Ex-councilman now leading homeless survey effort

Sean C. Morgan

Scott McKee of Community Services Consortium is seeking volunteers to help count and gather information about the local homeless population during the last week of January.

The U.S. Department of Housing and Urban Development conducts the a “point-in-time” count every other year, said McKee, who provides support services for veterans and families with CSC, which provides short-term housing service for veterans and their families who are homeless or about to be homeless. The Albany-based CSC is a state-designated community action agency that offers services focusing on essential day-to-day survival, such as food and housing, as well as developing new skills that lead to independence through education, training, and work. Whether you need help keeping the heat on today or want help planning for your career of tomorrow, CSC is here to help.

McKee’s job is to help connect veterans and their families to available resources where they can find help.

“That requires me to do a lot of outreach,” McKee said, which means he often visits homeless encampments. “That kind of puts me in a position that makes it an easy assignment for me.”

While the federal government runs the project every other year, “we do it every year. We’re trying to build a solid database that is reliable and accurate.”

McKee said data for individual communities are not available, but it will become available as CSC develops its own database.

To get there, “we’re trying to establish a network of people, volunteers, organizations and agencies,” McKee said. While CSC takes the point on the count, “we rely on partnerships” with the homeless shelters, soup kitchens and food banks to help count.

The point-in-time count creates a picture of homelessness in Linn and Benton county communities that can help guide responses by the communities to the issue, he said.

McKee needs volunteers who will go in groups of two to the shelters, the food banks, soup kitchens, warming shelters and the streets, wherever the homeless congregate, to complete the surveys.

The volunteers carry questionnaires designed to gather demographic information as well as information about the circumstances surrounding each individual’s homelessness, such as where they sleep.

Normally, the point-in-time count is conducted in a single day, Jan. 30, McKee said, but because Linn and Benton counties are so rural and the homeless are spread out, the area has the last week of January to gather the information.
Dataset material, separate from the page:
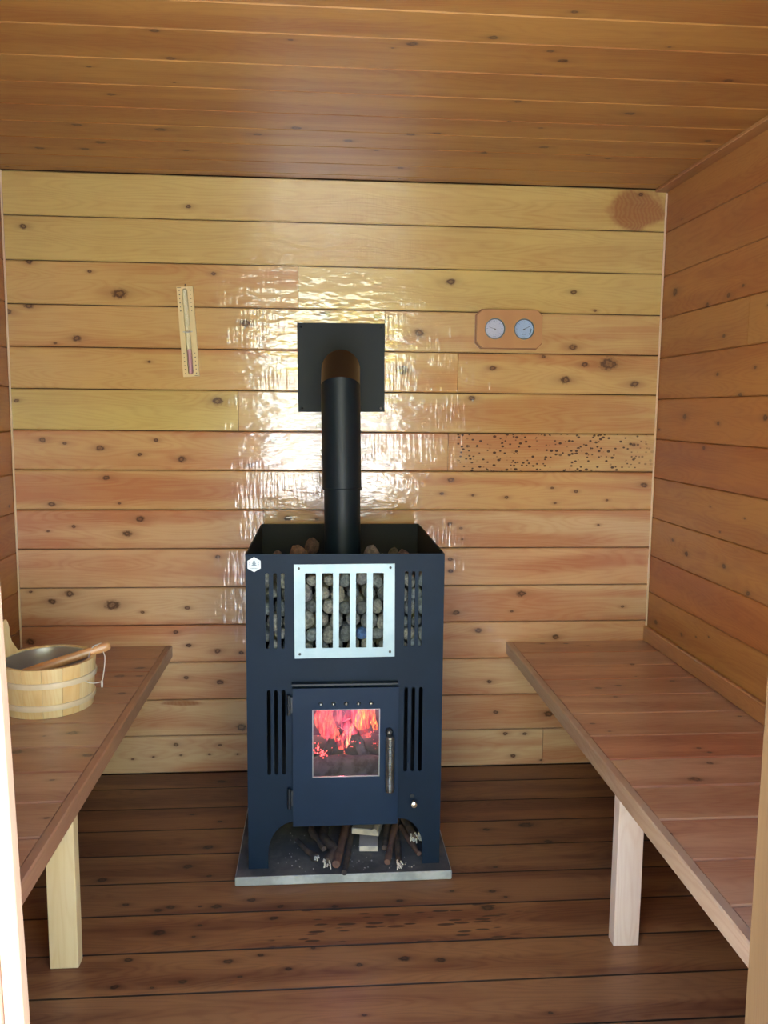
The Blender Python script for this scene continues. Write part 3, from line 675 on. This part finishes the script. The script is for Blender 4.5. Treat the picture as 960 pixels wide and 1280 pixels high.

McKee said that the homeless tend to congregate in the same areas in Corvallis, but in communities like Lebanon and Sweet Home, they’re spread out and they move around a lot. They’re often on private property, which can make it more difficult to find and contact them.

Those who volunteer attend a one-hour training session, McKee said. He has group training sessions scheduled, but one-on-one training time is possible as needed. The training also covers how to talk with the homeless, who might be afraid or nervous.

CSC has a team to reach out and point the homeless to resources in Benton County, McKee said. It is creating a team right now for Linn County.